Their exploits often allowed them to scoop the other Washington media. One time the pair booked a room at New York’s Roosevelt Hotel over the chief of the Chinese Mission to the United Nations. The group was new to the country and no reporter had gotten access. Instead, the journalists were kept behind a chain-link fence. Using the back stairs, the women visited the contingent’s quarters and gained interviews. It was the first look at the Chinese U.N. Mission by the American press.

Later, they interviewed an Army Chaplain who had just returned from Vietnam. The chaplain was candid about what he had seen – things were not going well. The resulting column led to an outcry to publisher John Knight from the Chaplain who denied making the remarks. The women were off the hook though – they had taped the conversation, hiding a tape recorder in the bowl of breadsticks at lunch. On their beat, they believed they had to tape everyone. They were a pair to be reckoned with and the politicians knew it.

They noted that CIA Director Richard Helms and a Russian newspaper correspondent, Boris Strelnikov, lived in the same Washington, D.C., apartment building. In a column beginning “Who is spying on whom,” they noted that the foes slept under the same roof and shared the same plumbing. They wrote about the Nixon administration’s use of expensively trained astronauts in non-space positions. They quoted an Ohio Representative who said of one such astronaut, “He is as qualified to hold that job as a pig is to be a figure skater.”

In 1971, Glaser was elected the president of the Washington Press Club. Women journalists created the organization in 1919 because women were not allowed to be members of the National Press Club. Ironically, she was the presiding president when men were finally allowed to become members the Washington Press Club. In her papers at the University of Wyoming is a letter from a new male member who found it discriminatory that there were so many female officers in the club. He recommended that more men should be elected. (The two clubs finally merged in 1985 allowing both men and women as members.)

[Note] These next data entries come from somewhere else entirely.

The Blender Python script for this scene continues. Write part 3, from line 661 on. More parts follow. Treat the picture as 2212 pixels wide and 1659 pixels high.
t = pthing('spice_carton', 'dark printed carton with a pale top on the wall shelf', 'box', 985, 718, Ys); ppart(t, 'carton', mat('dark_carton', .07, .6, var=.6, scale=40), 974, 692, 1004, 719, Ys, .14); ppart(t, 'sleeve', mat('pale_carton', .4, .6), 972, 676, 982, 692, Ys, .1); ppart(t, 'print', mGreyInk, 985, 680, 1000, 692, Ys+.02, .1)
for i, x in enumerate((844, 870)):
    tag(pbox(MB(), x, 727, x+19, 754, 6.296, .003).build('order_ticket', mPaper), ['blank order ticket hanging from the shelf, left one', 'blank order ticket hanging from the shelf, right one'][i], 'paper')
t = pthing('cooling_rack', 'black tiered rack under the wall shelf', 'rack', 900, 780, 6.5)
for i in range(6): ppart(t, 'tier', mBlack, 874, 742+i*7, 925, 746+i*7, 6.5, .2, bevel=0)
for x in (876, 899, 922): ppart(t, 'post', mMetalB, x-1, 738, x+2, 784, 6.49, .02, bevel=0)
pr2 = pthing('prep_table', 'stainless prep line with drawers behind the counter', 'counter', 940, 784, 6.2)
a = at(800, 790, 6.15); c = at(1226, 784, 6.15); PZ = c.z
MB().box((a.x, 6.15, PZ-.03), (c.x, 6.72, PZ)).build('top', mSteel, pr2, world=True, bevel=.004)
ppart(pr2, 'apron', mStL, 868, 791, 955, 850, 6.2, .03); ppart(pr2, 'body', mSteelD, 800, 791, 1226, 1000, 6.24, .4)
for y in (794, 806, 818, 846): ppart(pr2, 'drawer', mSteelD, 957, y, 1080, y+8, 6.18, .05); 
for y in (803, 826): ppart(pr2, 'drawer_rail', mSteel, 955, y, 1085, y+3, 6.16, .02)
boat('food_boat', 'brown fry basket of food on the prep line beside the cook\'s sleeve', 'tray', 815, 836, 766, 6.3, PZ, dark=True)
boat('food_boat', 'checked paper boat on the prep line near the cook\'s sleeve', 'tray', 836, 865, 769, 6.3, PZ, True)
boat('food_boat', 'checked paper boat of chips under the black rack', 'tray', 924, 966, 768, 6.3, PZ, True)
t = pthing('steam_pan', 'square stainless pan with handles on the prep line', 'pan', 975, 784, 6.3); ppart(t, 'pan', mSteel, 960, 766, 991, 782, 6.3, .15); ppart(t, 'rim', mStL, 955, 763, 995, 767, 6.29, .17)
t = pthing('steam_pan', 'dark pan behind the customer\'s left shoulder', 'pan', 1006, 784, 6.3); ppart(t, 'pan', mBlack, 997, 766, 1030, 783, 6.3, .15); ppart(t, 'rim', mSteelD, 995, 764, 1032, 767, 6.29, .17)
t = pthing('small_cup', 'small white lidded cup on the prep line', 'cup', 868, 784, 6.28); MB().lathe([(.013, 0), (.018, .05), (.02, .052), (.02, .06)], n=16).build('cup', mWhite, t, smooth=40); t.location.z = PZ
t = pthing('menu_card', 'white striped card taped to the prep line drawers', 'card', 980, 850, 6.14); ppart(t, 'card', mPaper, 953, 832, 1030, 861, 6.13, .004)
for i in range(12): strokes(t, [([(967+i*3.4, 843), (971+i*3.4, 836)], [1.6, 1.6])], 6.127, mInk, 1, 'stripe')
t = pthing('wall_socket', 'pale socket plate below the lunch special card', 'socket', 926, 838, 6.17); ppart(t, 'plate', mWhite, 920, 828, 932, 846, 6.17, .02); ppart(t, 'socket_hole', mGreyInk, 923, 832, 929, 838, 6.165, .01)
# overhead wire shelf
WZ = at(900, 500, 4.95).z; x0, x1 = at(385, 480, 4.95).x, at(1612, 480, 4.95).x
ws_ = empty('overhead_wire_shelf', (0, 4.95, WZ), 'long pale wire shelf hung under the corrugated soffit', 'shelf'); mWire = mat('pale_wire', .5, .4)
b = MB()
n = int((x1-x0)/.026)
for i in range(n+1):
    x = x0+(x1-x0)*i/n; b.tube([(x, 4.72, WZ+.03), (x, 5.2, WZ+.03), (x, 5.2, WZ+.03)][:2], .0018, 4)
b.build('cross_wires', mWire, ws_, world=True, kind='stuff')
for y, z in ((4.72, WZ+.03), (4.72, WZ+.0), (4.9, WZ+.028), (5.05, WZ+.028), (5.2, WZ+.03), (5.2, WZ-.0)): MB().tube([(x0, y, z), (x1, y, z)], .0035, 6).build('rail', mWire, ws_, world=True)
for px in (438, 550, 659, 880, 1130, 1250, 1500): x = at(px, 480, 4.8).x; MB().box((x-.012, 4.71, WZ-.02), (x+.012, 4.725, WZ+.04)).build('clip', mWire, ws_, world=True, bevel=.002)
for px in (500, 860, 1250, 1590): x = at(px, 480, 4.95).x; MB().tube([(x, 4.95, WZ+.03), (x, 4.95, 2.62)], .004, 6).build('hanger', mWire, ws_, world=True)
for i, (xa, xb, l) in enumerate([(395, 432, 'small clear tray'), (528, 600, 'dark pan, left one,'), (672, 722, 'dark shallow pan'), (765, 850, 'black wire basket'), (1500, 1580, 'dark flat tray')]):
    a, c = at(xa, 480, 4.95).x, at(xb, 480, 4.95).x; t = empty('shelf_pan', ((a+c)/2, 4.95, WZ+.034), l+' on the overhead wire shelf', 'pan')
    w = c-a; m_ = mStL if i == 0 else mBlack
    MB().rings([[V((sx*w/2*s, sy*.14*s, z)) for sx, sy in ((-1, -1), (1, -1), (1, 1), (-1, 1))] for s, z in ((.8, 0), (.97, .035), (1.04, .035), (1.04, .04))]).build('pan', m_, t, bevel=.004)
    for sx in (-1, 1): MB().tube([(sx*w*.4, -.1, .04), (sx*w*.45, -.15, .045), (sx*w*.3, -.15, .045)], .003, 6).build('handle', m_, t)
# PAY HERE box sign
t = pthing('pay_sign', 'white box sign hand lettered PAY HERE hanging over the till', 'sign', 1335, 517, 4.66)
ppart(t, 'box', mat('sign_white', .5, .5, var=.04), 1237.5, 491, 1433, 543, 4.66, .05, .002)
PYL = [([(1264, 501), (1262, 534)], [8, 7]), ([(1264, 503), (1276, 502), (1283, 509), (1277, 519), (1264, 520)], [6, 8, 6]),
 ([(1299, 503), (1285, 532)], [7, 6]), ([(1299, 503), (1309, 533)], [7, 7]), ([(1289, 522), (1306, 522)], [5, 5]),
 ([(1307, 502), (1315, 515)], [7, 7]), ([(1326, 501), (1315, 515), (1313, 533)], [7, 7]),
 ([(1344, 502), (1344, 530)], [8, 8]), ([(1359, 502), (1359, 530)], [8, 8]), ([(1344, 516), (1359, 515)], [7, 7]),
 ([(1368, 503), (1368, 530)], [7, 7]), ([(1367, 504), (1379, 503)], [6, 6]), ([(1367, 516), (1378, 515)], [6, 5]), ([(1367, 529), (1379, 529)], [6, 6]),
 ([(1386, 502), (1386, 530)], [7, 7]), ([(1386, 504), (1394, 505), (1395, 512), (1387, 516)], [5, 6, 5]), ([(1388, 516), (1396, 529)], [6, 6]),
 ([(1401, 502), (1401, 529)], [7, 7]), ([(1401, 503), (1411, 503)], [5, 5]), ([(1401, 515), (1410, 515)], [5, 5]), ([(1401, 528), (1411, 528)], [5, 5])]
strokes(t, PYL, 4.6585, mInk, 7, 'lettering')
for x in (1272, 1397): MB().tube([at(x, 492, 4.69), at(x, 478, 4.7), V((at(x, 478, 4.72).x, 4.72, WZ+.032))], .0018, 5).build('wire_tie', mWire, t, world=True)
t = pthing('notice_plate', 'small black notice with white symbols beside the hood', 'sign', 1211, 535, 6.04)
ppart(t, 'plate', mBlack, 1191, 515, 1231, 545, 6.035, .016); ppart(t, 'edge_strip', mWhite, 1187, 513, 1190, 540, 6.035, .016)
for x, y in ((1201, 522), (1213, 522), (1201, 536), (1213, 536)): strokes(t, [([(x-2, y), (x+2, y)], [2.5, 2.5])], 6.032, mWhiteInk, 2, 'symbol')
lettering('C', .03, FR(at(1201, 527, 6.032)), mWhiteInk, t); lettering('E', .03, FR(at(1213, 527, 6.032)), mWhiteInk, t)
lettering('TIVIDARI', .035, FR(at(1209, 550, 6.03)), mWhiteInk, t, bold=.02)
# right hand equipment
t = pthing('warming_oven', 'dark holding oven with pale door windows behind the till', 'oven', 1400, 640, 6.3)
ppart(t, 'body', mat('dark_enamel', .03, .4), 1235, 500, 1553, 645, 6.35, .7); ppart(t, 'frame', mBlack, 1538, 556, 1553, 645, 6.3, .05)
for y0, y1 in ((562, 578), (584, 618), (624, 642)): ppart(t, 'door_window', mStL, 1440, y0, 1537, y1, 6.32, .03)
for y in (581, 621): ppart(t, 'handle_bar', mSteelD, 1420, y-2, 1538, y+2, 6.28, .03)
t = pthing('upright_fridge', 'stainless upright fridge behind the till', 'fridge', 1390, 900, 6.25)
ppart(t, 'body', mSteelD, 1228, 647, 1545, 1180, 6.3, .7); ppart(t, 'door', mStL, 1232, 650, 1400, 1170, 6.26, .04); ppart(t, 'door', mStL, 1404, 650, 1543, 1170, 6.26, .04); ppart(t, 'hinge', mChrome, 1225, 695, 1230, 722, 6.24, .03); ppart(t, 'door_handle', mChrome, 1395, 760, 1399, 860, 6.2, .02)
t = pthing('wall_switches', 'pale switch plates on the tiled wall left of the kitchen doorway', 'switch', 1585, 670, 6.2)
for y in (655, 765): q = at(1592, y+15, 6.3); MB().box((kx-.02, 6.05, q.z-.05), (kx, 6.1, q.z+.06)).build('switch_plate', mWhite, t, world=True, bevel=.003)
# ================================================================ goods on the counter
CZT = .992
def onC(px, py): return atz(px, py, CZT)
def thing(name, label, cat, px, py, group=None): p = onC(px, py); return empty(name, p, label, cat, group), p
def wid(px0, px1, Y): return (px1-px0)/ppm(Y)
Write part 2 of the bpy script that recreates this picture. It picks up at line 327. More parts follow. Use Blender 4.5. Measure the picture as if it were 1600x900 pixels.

In later years, Glaser wrote for the Mature News Network and the Washingtonian magazine. She was married to Herbert R. Glaser, an administrative officer with the National Labor Relations Board, and had a daughter, Carol Barriger. Glaser’s legacy for women and journalism is worthy of remembrance. She laid the groundwork for the women and investigating journalists who followed her. Glaser was featured in the book about Washington newswomen, Don’t Quote Me! The authors wrote of these Washington women correspondents, “They are keeping the watch on the Potomac, and because they have to work harder than men to keep afloat, their wits are often sharper.” That’s a fitting description of Glaser.

Presented at the American Journalism Historians Association-Association for Education in Journalism and Mass Communication, History Division, Meeting, March 2009, New York City.